After Gale Sayers retired in 1972, the Bears fortunes suffered. They were in need of a good running back, and with the fourth pick in the first round of trhe 1975 draft, they settled on a guy by the name of Walter Payton. Payton turned into a nine time Pro-Bowler, and at one time owned nearly every rushing record to be had in the NFL. Perhaps the greatest player in the game's history. That draft also produced Bob Avellini, a quarterback who played with the team for nine years, and Doug Plank an incredibly hard hitting safety who Buddy Ryan admired so much he named his famous '46' defense after his jersey number.

1983

The Bears drafted some heavy hitters in the first  half of the 80's, but 1983 was a banner year. This year was the 'year of the quarterback' in football lore, it being the year that John Elway, Dan Marino, and Jim Kelly joined the NFL. But get a load of the Bears picks for that year, Jimbo Covert, Willie Gault, Mike Richardson, Dave Duerson, Tom Thayer, Richard Dent, and Mark Bortz.
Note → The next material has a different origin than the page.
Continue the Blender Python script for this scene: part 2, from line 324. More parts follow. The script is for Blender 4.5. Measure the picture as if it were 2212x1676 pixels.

Has any team ever picked that many impact players in one draft? The pieces were officially in place for the 1985 Super Bowl team.

2000

Brian Urlacher and Mike Brown. These two players became the backbone of the stingy defense that took the Bears to the Super Bowl in 2007. Urlacher is a gifted, physical linebacker in the Chicago tradition. Mike Brown is the only man in NFL history to return two interceptions for touchdowns in overtime, in back to back games.

If there's a Bears draft fans would rather forget, there's the one from 1970. In 1969, the Bears finished 1-13 in 1969. The only team they beat was the Steelers, who also finished 1-13. In that era, the tiebreaker for draft picks was a coin flip.

The Bears lost the flip and traded their pick to the Packers. In return, they got Lee Roy Caffey, Elijah Pitts and Bob Hyland. Caffey played one year for the Bears. Pitts was traded before he ever played for them. Hyland played one year for the Bears.

Meanwhile, the Steelers used their No. 1 pick on some unknown kid quarterback from the non-big-time college at Louisiana Tech named Terry Bradshaw.

We hope the Bears will come out of this year's draft with better memories than those of 1970.